*PROMPT:* From the data that follows, copy every line holding the string "steel".

*GIVEN DATA:*
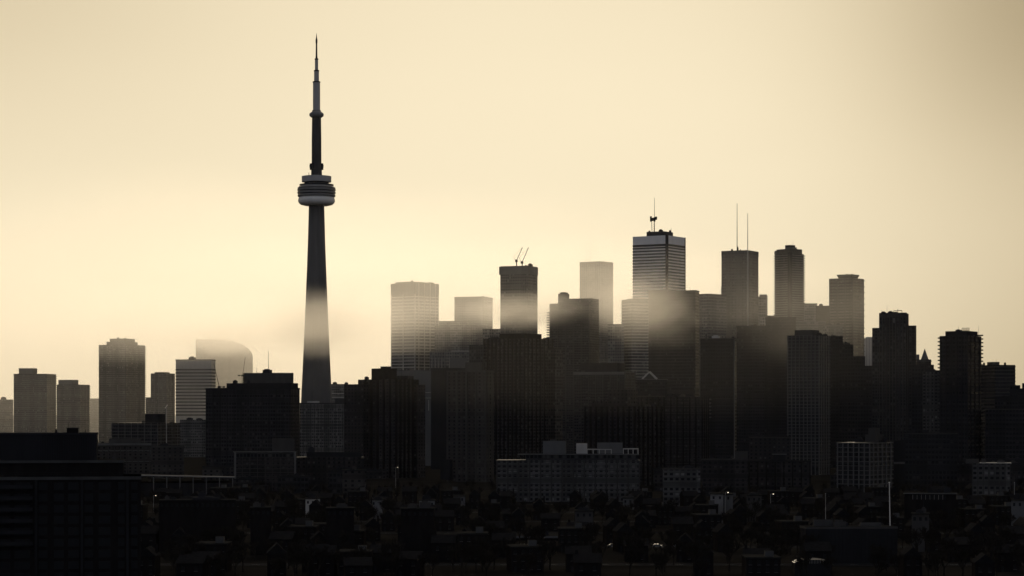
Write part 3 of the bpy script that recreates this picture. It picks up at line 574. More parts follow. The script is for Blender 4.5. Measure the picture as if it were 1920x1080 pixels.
# mid rises to the right
b = B(AB, 'small grey block standing right of the long nine storey apartment block', 'building', 1243, 1313, 880, 1330, mat='f_pale', depth=16); b.parapet('mid', 0.8).bands('floor_edge', 'mid', 2.9, 0.3, 0.3).units([(1255, 1262, 876)])
b = B(AB, 'dim terrace of low flats with roof huts right of the small grey block', 'building', 1316, 1402, 862, 1500, mat='f_brick', depth=18); b.box('roof_hut', 1378, 1402, 846, 863, 'mid').parapet('mid', 0.7).bands('floor_edge', 'dark', 2.9, 0.3, 0.3).units([(1330, 1338, 857), (1345, 1362, 858)])
b = B(AB, 'dark low flats with one pale roof edge left of the pale frame mid rise', 'building', 1404, 1520, 866, 1520, mat='f_brick', depth=18); b.box('roof_edge', 1448, 1475, 851, 853, 'grey').box('roof_hut', 1450, 1473, 853, 867, 'dark').parapet('dark', 0.8).piers(8, 0, 0.8, 0.5, 'brick')
b = B(AB, 'mid rise block with pale frame grid and roof plant on the right', 'building', 1570, 1674, 830, 1500, S=1632, theta=26, mat='f_dark')
b.bands('floor_edge', 'grey', 3.0, 0.45, 0.5, z1=b.z1 - 0.4).piers(7, 5, 0.7, 0.7, 'grey').roof(1622, 1656, 815, 'mid').box('roof_tank', 1628, 1650, 803, 816, 'mid').units([(1606, 1622, 820), (1656, 1662, 818)])
b = B(OT, 'dark windowless block right of the pale frame mid rise', 'building', 1676, 1700, 826, 1650, mat='dark'); b.box('pale_ledge', 1676, 1698, 866, 870, 'grey', 1)
b = B(OT, 'wide black block with straight roof at the foot of the balconied black condo', 'building', 1698, 1795, 813, 1600, mat='f_dark', depth=30); b.parapet('mid', 0.6).bands('spandrel', 'dark', 3.4, 0.6, 0.3).units([(1730, 1742, 807), (1700, 1704, 808)])
b = B(AB, 'grey low block with bright roof line near the right edge', 'building', 1824, 1895, 869, 1350, mat='f_pale', depth=16); b.box('roof_line', 1838, 1896, 868, 870, 'pale', 0.4).box('roof_hut', 1812, 1836, 861, 870, 'mid').piers(8, 0, 0.5, 0.4, 'mid')
b = B('school_building', 'low building with a lit row of top windows on the right', 'building', 1697, 1793, 926, 1080, mat='brick', depth=18)
b.box('roof_line', 1695, 1795, 925, 926.5, 'grey', 0.6)
for i in range(8):
    x_ = b.x0 + 4 + i * 2.0; w_ = MB().box(x_, x_ + 1.5, b.y0 - .12, b.y0 + .1, b.z(937), b.z(928)).build('window', 'glass', b.root); MB().box(x_ - .12, x_ - .002, b.y0 - .2, b.y0 + .05, b.z(937), b.z(928)).build('frame', 'pale', w_)

# long shed with light fascia
b = B('long_shed', 'long low shed with pale fascia strip at the centre bottom', 'building', 921, 1113, 1006, 980, mat='brick', depth=16)
b.box('fascia', 920, 1114, 1005, 1009, 'grey', 1.0)
for i in range(12):
    x_ = b.x0 + 1.5 + i * 3.6; MB().box(x_, x_ + 2.2, b.y0 - .1, b.y0 + .1, b.z(1020), b.z(1012)).build('window', 'glass', b.root)
b = B('ribbed_shed', 'black shed with ribbed wall and sloping roof edge at the lower right', 'building', 1500, 1682, 992, 830, S=1512, theta=78, mat='dark')
b.piers(3, 24, 0.25, 0.2, 'dark').box('roof_edge', 1499, 1683, 988, 992, 'mid').box('roof_box', 1524, 1562, 976, 989, 'dark_concrete').box('roof_box', 1612, 1652, 981, 989, 'dark_concrete').units([(1575, 1580, 980, 988)])
# shiny ribbed barrel roof
g_ = empty('greenhouse', (xat(1524, 770), 770, 0)); tag(g_, 'glinting curved ribbed glass roof at the bottom right edge', 'greenhouse')
w2 = 34 * K * 770; z0 = zat(1056, 770); z1 = zat(1049, 770)
MB().box(-w2, w2, 0, 8, 0, z0).build('wall', 'dark', g_)
m_ = MB(); N = 24
arc = [(-w2 + 2 * w2 * i / N, z0 + (z1 - z0) * math.sin(math.pi * i / N) ** 0.6 if 0 < i < N else z0) for i in range(N + 1)]
for (xa, za), (xb, zb) in zip(arc, arc[1:]): m_.face([(xa, 0, za), (xb, 0, zb), (xb, 8, zb), (xa, 8, za)])
m_.face([(x, 0, z) for x, z in reversed(arc)] ); m_.face([(x, 8, z) for x, z in arc])
m_.build('glass_roof', 'glass', g_)
for i in range(1, N): xa, za = arc[i]; MB().bar((xa, -.1, z0 - .1), (xa, -.1, za + .1), 0.09, 4).bar((xa, -.1, za + .1), (xa, 8, za + .1), 0.09, 4).build('rib', 'metal_roof', g_)

# ================================================================== BLACK CORNER BUILDING, LOWER LEFT
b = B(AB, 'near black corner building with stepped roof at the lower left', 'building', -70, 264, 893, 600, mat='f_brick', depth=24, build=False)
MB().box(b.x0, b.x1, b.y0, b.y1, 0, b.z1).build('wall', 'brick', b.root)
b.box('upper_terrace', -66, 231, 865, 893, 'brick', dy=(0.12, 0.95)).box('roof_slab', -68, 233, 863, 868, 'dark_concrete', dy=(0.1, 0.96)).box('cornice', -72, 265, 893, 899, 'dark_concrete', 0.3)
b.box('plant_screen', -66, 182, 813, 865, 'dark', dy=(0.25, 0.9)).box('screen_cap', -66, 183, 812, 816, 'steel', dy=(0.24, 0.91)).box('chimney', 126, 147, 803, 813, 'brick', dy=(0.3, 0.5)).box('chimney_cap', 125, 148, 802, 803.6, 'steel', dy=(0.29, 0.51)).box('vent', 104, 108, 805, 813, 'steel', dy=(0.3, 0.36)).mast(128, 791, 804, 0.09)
x0, x1, _, _ = b.span(75, 182)
for i in range(24): MB().box(x0 + (x1 - x0) * i / 24, x0 + (x1 - x0) * i / 24 + 0.12, b.y0 + .25 * b.b - .1, b.y0 + .25 * b.b + .05, b.z(862), b.z(818)).build('screen_rib', 'steel', b.root)
fl = 2.95
for ci, (L_, R_) in enumerate(((4, 24), (32, 60), (76, 92), (104, 122), (130, 150), (160, 176), (186, 208), (222, 234), (246, 258))):
    for rj in range(9):
        x0, x1, _, _ = b.span(L_, R_); z1 = b.z1 - 1.5 - rj * fl
        if z1 < 8: continue
        w_ = MB().box(x0, x1, b.y0 - .06, b.y0 + .2, z1 - 1.9, z1).build('window', 'glass', b.root)
        fr = MB().box(x0 - .1, x1 + .1, b.y0 - .16, b.y0 + .1, z1 - 2.02, z1 - 1.9).box((x0 + x1) / 2 - .05, (x0 + x1) / 2 + .05, b.y0 - .1, b.y0 + .1, z1 - 1.9, z1).build('frame', 'dark', w_)
for px in (69, 153, 237): b.box('pier', px, px + 5, 899, None, 'dark', 0, dy=(-0.02, 0.05))
for rj in range(6):
    x0, x1, _, _ = b.span(-60, 66); z_ = b.z1 - 3.1 - rj * fl; m_ = MB().box(x0, x1, b.y0 - 1.5, b.y0, z_, z_ + .2).box(x0, x1, b.y0 - 1.5, b.y0 - 1.42, z_ + .2, z_ + 1.05); m_.build('balcony', 'dark', b.root)
x0, x1, _, _ = b.span(-66, 262); m_ = MB(); yr = b.y0 + .3
for zz in (.55, 1.05): m_.bar((x0, yr, b.z1 + zz), (x1, yr, b.z1 + zz), .03, 4)
for i in range(27): m_.bar((x0 + (x1 - x0) * i / 26, yr, b.z1 - .1), (x0 + (x1 - x0) * i / 26, yr, b.z1 + 1.05), .025, 4)
m_.build('railing', 'steel', b.root); b.mast(52, 800, 813, .05).mast(238, 872, 893, .05, name='vent_pipe').mast(196, 848, 864, .07, name='vent_pipe').mast(160, 806, 813, .12, name='vent_pipe')
for px, py in ((20, 852), (122, 846), (210, 855)): b.units([(px, px + 8, py, 864)], 'dark_concrete')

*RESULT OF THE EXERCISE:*
b.box('plant_screen', -66, 182, 813, 865, 'dark', dy=(0.25, 0.9)).box('screen_cap', -66, 183, 812, 816, 'steel', dy=(0.24, 0.91)).box('chimney', 126, 147, 803, 813, 'brick', dy=(0.3, 0.5)).box('chimney_cap', 125, 148, 802, 803.6, 'steel', dy=(0.29, 0.51)).box('vent', 104, 108, 805, 813, 'steel', dy=(0.3, 0.36)).mast(128, 791, 804, 0.09)
for i in range(24): MB().box(x0 + (x1 - x0) * i / 24, x0 + (x1 - x0) * i / 24 + 0.12, b.y0 + .25 * b.b - .1, b.y0 + .25 * b.b + .05, b.z(862), b.z(818)).build('screen_rib', 'steel', b.root)
m_.build('railing', 'steel', b.root); b.mast(52, 800, 813, .05).mast(238, 872, 893, .05, name='vent_pipe').mast(196, 848, 864, .07, name='vent_pipe').mast(160, 806, 813, .12, name='vent_pipe')